I have the same problem with my installation. From
inside the network I have to use the local computer
IP address, but from outside the network it works
using the static IP of the ISP. I suggest that you
ask a friend to try it over the internet. you may
find it's all working.

Wow, you hit the nail right on the head! Thanks very much
for your reply! Yep, when I had a friend look at the web
site on my computer from a remote location, he could see it
just fine. Apparently, not only is the local IP usable only
locally, but the remote IP is usable only remotely. I very
much wonder why that is. I should think that the remote IP
address would be global, and would work the same from inside
my LAN as from a remote location. But apparently not.

It's a routing thing and the way that networks work. A packet is routed by its destination IP address. So if the packet sets off from your PC it either a) goes straight to the destination machine, or b) goes to the default gateway if the address is NOT a local one.

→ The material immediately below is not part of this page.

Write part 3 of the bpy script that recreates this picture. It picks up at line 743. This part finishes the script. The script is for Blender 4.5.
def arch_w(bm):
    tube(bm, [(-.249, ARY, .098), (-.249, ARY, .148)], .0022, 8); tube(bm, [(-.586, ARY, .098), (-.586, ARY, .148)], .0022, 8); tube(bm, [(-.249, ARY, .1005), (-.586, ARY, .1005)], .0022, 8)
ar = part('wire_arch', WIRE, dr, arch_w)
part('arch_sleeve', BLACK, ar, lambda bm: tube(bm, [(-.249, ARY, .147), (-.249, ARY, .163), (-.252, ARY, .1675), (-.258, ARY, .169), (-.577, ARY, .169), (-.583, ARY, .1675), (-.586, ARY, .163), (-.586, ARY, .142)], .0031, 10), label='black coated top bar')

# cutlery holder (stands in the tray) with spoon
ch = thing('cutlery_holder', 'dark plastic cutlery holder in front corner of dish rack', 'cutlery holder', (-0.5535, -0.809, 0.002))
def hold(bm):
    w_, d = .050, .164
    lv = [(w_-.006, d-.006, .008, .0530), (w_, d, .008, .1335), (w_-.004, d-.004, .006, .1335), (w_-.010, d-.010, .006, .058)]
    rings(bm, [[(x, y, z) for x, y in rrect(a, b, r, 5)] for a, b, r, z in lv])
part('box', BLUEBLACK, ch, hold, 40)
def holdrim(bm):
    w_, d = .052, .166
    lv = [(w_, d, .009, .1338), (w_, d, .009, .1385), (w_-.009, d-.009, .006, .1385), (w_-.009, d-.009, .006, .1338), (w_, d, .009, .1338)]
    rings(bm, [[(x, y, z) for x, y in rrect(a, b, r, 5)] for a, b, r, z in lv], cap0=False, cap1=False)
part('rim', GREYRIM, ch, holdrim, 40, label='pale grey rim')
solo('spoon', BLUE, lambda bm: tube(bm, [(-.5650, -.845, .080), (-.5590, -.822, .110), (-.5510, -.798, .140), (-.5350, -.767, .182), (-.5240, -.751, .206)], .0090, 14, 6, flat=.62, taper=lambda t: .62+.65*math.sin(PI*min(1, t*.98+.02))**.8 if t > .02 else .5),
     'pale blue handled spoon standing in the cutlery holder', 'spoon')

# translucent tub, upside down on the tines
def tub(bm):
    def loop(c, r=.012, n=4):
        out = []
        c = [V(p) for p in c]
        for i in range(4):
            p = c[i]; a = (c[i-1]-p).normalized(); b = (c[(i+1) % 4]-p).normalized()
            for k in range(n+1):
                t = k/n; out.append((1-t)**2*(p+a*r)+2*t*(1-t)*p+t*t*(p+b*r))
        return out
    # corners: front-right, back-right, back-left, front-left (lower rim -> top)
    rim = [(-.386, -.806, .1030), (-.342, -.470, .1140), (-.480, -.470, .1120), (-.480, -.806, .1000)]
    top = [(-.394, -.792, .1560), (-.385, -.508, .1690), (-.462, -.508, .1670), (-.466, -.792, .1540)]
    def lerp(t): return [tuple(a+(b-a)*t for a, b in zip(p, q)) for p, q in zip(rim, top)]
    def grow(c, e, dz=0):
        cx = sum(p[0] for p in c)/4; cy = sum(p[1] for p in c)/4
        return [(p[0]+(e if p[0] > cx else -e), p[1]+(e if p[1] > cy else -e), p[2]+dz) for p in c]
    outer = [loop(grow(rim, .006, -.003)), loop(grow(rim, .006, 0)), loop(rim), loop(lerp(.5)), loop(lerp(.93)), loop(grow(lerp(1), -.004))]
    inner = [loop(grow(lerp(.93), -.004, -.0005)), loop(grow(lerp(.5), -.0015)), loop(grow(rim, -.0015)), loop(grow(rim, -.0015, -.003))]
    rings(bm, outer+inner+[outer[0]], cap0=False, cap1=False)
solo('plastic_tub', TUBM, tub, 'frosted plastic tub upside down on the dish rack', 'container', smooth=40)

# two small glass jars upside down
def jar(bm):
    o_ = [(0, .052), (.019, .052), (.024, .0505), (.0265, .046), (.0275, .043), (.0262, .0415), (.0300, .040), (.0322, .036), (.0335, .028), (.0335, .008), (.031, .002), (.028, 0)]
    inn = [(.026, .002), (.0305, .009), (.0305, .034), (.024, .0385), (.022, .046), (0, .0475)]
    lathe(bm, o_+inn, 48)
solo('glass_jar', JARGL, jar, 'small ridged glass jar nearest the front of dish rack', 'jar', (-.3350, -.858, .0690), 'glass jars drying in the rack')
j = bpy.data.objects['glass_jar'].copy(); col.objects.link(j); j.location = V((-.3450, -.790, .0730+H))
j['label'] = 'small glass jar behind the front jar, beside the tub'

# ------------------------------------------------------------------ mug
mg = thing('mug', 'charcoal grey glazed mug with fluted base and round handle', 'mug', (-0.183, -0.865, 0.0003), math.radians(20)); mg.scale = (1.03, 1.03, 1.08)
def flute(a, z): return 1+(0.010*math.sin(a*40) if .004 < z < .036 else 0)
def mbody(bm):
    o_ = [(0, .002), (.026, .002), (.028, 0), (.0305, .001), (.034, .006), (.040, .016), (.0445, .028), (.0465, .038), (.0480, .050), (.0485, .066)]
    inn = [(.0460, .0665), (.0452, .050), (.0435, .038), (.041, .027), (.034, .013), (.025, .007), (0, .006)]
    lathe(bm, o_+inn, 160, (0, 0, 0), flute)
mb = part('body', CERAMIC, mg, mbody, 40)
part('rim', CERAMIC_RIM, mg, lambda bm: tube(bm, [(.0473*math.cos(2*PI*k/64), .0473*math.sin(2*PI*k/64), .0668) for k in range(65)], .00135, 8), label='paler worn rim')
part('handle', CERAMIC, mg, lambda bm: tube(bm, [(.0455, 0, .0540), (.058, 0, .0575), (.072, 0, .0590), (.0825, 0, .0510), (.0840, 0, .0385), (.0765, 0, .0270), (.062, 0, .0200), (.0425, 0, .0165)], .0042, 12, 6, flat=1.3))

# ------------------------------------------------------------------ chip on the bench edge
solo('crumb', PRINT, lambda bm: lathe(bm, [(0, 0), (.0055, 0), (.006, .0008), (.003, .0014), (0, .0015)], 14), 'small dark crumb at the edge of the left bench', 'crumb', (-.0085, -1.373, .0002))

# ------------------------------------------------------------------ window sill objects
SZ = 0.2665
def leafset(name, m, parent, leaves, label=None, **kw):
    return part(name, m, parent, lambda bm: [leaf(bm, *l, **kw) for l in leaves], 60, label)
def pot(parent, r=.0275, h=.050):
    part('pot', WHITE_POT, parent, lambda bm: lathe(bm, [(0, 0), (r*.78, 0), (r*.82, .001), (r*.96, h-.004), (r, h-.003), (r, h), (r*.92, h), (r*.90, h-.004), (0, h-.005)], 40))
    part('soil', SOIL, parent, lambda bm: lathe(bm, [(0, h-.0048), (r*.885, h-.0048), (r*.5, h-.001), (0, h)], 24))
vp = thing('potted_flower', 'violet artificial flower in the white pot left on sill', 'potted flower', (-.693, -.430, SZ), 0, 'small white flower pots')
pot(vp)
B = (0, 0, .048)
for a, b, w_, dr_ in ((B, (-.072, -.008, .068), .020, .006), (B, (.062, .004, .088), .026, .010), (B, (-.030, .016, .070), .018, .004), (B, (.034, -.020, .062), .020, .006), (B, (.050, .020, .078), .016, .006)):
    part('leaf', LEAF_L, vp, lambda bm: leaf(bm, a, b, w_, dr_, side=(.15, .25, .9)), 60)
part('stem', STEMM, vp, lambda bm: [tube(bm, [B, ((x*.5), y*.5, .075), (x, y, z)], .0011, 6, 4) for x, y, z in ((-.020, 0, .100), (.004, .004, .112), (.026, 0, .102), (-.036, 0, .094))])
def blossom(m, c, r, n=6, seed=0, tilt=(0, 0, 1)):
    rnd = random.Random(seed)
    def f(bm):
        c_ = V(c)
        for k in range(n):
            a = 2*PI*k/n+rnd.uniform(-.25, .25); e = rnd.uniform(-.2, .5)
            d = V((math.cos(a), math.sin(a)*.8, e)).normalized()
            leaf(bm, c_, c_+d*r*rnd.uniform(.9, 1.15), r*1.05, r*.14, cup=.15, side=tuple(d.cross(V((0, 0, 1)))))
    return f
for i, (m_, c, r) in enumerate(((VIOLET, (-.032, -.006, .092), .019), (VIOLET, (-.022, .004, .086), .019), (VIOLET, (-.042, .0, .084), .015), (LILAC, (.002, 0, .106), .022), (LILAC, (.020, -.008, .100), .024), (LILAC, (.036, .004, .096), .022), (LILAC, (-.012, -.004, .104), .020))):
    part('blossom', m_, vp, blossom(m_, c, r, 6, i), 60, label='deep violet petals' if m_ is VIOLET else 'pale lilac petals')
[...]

All machines on your local network belong to the same 'subnet'. For instance, if your machine has an IP address of 192.168.2.7 and the netmask is the default (255.255.255.0, don't worry about it), then anything starting 192.168.2 is *local*. If you connect to 192.168.2.99, then this is a local address and the packet goes direct.

If you send to an Internet address (what you call remote) then the packet is NOT destined for a local address so it goes to the default gateway. The gateway's interface IP address is an internal IP address. When the packet is received there the destination IP address is compared to the interface's IP and they are found to be different. The packet is therefore sent on to the gateway's default gateway, the other side of the gateway and is lost. It doesn't ever get checked against the outgoing interface's IP address - nothing ever is with TCP/IP.

That's it, briefly. I left out a lot of detail.